-- Start Supplied information --
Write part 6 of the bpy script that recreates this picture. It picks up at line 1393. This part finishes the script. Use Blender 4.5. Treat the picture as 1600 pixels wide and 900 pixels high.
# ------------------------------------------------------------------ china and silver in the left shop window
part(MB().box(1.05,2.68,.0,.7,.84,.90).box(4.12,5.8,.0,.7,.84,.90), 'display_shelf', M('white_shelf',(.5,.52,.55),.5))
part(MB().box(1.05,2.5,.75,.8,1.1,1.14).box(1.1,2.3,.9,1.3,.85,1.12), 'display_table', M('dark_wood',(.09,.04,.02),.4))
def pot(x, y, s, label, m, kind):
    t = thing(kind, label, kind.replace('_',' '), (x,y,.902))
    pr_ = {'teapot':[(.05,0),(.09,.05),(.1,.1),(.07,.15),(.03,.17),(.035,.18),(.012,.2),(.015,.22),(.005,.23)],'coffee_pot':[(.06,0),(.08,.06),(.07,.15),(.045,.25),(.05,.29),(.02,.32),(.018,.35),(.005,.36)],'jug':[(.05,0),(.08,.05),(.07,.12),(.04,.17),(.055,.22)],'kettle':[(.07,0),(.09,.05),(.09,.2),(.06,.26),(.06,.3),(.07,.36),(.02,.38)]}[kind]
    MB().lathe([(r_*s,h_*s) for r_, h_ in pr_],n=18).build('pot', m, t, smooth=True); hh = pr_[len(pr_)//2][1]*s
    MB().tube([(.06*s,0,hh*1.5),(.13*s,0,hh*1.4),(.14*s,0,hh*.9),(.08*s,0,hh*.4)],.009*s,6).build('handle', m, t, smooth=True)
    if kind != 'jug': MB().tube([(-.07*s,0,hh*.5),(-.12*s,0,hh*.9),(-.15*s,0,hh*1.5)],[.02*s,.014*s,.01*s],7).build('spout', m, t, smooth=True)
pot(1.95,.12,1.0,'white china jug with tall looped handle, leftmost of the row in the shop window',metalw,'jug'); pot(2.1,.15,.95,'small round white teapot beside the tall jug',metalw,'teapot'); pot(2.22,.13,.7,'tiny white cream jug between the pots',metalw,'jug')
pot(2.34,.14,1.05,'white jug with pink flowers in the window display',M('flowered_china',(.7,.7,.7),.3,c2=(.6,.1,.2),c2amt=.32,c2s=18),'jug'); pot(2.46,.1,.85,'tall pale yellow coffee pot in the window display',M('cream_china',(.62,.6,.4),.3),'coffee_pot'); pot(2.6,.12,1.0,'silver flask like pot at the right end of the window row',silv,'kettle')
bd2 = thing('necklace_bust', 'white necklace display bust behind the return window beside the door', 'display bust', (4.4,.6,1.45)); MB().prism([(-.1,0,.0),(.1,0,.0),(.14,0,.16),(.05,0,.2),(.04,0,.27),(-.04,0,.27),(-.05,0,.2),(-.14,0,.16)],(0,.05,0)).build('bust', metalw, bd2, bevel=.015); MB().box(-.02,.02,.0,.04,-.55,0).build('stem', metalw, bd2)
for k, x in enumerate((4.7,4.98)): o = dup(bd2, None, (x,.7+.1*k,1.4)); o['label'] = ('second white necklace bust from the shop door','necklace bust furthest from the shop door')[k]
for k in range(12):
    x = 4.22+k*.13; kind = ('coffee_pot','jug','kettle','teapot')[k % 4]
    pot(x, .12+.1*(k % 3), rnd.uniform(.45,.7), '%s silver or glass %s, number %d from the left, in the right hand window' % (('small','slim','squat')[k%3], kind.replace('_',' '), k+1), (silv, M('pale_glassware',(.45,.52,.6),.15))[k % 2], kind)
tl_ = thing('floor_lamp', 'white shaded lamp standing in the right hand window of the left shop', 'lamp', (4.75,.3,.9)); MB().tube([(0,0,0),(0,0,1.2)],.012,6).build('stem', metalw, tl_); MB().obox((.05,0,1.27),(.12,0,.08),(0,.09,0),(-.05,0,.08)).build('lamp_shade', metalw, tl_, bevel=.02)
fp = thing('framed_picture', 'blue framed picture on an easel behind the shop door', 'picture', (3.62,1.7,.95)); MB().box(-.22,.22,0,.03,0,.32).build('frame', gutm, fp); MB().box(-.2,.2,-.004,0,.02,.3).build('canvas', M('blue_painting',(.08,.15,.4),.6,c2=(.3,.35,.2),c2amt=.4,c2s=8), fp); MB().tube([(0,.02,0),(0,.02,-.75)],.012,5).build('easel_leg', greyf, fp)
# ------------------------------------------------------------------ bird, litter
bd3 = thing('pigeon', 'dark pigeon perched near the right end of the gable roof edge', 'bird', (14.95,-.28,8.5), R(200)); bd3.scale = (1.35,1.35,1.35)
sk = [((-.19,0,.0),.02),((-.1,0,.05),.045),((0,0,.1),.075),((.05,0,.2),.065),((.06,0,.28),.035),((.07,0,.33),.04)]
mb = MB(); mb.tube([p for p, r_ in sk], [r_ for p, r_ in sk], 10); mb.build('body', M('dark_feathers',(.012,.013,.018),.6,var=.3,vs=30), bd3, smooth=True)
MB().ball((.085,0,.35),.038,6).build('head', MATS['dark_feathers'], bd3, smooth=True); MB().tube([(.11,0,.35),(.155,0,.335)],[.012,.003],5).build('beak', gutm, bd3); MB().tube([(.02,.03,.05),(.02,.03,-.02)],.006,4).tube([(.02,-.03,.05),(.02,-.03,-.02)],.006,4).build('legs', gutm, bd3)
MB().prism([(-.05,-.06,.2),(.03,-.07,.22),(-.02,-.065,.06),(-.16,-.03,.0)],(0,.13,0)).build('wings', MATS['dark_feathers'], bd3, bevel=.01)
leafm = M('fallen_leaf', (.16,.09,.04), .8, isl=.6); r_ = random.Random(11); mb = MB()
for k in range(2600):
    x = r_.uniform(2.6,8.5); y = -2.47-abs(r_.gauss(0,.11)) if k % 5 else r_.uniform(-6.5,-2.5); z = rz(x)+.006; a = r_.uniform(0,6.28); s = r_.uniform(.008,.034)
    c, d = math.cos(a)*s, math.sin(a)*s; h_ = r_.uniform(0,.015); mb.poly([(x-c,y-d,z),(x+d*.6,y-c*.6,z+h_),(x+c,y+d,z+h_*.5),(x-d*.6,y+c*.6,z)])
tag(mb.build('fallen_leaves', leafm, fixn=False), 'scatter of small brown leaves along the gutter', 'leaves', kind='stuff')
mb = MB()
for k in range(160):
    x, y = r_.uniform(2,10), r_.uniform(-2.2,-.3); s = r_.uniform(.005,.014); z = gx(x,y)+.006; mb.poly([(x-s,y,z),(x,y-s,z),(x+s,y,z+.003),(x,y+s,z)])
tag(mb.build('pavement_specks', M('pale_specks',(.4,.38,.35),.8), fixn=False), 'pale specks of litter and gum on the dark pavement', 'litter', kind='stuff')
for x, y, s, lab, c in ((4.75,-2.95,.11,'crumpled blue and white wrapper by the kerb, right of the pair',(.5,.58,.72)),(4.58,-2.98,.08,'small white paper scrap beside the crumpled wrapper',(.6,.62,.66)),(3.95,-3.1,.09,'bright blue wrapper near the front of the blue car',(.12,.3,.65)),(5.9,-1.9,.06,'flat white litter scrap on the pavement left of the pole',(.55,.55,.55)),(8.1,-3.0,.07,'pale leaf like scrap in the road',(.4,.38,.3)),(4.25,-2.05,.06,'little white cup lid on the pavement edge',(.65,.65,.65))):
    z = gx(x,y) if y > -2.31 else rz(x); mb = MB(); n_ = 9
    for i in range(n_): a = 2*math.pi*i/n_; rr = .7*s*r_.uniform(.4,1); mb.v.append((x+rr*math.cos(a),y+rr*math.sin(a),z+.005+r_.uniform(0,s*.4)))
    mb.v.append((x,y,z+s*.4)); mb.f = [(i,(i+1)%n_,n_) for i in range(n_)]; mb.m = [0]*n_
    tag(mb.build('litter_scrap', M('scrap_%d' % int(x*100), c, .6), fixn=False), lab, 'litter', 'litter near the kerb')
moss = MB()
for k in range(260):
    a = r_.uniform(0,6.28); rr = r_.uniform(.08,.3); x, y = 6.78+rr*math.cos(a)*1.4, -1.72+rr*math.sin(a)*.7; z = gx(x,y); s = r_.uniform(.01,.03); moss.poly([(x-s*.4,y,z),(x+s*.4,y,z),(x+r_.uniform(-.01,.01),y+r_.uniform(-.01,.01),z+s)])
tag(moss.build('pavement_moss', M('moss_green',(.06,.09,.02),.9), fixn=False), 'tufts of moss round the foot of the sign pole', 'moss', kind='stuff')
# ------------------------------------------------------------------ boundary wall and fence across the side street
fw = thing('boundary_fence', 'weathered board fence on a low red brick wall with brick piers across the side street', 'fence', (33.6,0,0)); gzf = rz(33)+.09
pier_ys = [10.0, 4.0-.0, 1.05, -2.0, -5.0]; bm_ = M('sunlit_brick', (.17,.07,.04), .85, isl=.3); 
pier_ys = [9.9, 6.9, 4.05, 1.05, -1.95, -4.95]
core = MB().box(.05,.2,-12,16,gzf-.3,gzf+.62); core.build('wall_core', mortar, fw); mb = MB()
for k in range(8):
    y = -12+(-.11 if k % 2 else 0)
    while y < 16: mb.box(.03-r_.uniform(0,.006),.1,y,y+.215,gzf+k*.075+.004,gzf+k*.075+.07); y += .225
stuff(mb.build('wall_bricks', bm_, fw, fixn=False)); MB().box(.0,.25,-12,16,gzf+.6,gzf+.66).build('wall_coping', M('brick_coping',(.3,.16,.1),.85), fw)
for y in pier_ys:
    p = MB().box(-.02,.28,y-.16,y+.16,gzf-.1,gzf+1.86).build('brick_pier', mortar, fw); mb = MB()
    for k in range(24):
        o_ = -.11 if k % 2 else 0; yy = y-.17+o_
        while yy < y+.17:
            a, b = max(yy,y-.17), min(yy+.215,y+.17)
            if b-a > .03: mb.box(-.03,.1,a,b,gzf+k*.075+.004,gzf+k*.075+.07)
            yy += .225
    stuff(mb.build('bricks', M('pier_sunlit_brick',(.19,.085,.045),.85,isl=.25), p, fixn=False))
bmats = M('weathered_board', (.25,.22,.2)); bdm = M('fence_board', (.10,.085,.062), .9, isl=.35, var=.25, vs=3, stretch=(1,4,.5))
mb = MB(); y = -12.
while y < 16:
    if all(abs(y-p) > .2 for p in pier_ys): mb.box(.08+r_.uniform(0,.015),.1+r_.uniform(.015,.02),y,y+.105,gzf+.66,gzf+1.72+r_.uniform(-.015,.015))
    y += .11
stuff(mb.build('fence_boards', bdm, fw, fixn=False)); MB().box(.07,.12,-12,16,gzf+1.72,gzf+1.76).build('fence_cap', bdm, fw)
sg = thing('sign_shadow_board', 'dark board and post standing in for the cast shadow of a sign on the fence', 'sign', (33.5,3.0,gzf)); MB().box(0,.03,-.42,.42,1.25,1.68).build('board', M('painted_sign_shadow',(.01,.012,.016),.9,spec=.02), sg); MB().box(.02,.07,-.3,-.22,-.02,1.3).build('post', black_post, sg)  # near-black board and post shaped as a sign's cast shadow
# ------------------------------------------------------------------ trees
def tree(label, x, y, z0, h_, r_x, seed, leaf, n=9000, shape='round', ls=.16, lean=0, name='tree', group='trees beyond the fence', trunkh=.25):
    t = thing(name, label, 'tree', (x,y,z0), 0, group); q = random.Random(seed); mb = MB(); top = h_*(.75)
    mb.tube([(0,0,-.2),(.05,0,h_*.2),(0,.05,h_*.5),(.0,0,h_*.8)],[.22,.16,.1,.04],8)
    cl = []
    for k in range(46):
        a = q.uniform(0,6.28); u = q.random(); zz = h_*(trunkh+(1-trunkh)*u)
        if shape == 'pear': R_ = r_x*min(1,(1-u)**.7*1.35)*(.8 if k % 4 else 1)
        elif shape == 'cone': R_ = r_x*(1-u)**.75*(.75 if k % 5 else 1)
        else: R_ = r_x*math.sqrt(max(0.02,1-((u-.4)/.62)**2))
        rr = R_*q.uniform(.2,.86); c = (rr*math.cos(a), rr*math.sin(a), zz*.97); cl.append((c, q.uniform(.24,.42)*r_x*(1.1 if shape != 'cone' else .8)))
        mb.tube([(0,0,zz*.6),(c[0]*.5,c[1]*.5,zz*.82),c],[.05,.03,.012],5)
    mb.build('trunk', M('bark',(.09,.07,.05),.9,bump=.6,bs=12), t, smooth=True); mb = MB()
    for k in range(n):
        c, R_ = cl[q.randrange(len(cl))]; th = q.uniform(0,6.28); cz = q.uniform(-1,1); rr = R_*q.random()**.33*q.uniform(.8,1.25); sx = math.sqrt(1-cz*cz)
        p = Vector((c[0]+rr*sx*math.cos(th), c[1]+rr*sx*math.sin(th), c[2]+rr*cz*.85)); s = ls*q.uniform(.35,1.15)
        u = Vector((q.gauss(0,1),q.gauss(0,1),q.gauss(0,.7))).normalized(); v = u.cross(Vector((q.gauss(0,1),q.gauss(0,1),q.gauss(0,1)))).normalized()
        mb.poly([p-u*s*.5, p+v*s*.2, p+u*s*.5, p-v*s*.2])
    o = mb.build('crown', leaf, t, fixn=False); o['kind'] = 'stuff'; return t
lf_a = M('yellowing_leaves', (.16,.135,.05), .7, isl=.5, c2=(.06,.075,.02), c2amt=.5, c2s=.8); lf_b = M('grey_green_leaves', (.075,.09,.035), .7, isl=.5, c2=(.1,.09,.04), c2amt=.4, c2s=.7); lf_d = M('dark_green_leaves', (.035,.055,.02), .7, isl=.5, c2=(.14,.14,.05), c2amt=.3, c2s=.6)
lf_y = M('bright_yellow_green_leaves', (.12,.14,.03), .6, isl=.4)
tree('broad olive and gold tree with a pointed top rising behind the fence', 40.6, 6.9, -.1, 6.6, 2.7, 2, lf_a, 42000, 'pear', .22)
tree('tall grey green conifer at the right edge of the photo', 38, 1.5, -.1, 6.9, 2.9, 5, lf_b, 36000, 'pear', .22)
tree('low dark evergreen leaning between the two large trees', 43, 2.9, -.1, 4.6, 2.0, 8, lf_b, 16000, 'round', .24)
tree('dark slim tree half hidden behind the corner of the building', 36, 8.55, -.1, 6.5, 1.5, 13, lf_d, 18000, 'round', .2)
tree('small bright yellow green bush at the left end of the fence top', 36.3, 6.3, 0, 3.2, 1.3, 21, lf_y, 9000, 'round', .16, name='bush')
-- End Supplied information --
| The problem |
Extract all lines containing the word "part".

| Result of this exercise |
Write part 6 of the bpy script that recreates this picture. It picks up at line 1393. This part finishes the script. Use Blender 4.5. Treat the picture as 1600 pixels wide and 900 pixels high.
part(MB().box(1.05,2.68,.0,.7,.84,.90).box(4.12,5.8,.0,.7,.84,.90), 'display_shelf', M('white_shelf',(.5,.52,.55),.5))
part(MB().box(1.05,2.5,.75,.8,1.1,1.14).box(1.1,2.3,.9,1.3,.85,1.12), 'display_table', M('dark_wood',(.09,.04,.02),.4))